【ソウル=藤本欣也】巨額の裏金や脱税疑惑で捜査を受けている韓国ロッテグループの李仁源(イインウォン)副会長(69)が26日朝、ソウル郊外で首をつって死亡しているのが発見された。近くの乗用車から遺書が見つかっており、警察では自殺の可能性が高いとみて捜査している。李副会長は同日、ソウル中央地検に出頭し、横領・背任などの疑いで取り調べを受ける予定だった。
李副会長は重光昭夫会長(61)の最側近で、グループ経営を指揮する政策本部長を務めていた。創業者一族の経営活動を補佐するとともに、約90社に及ぶ系列会社を総括管理する強大な権限をもっていたとされる。

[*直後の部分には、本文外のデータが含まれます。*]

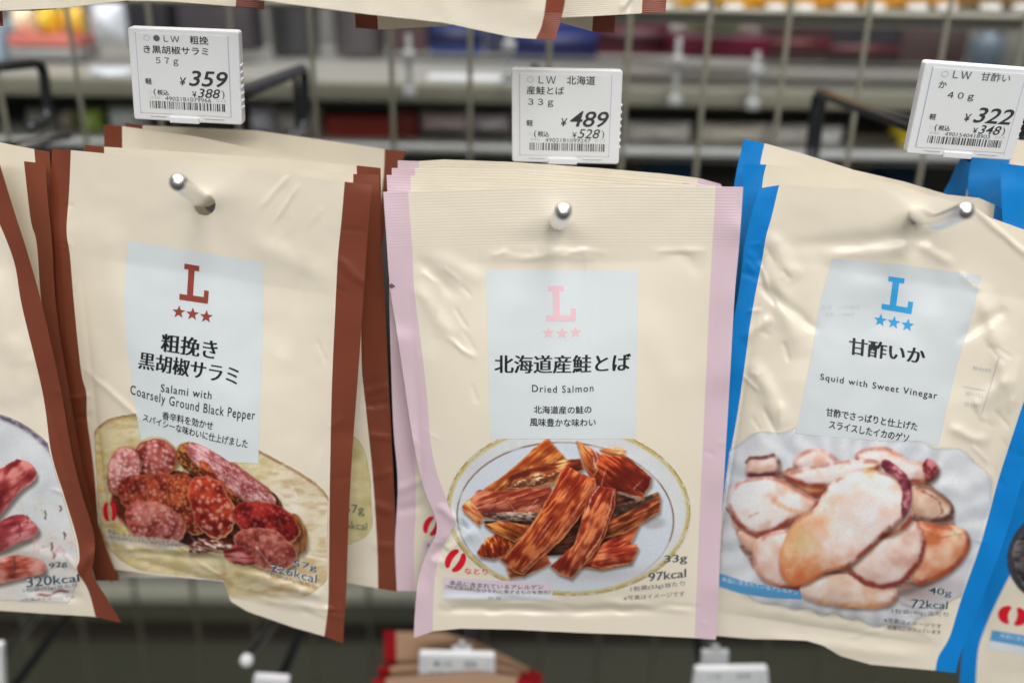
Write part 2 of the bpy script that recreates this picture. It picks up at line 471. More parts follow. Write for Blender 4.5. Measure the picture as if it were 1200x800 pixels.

検察当局はグループの不正資金の流れについても把握している可能性が高いとみて、最重要人物として事情聴取に乗り出す矢先だった。韓国メディアの報道によると、検察当局は李副会長ら最側近の取り調べを終えた後、来月上旬にも創業者の重光武雄(韓国名・辛格浩(シンギョクホ))氏(93)や次男の昭夫会長らの事情聴取に踏み切る方針だったとされる。
聯合ニュースによると、検察関係者は「捜査日程を再検討せざるをえない」と衝撃を受けているという。
韓国財閥5位のロッテグループの経営にとっても、ナンバー2の死去は大きな打撃となる。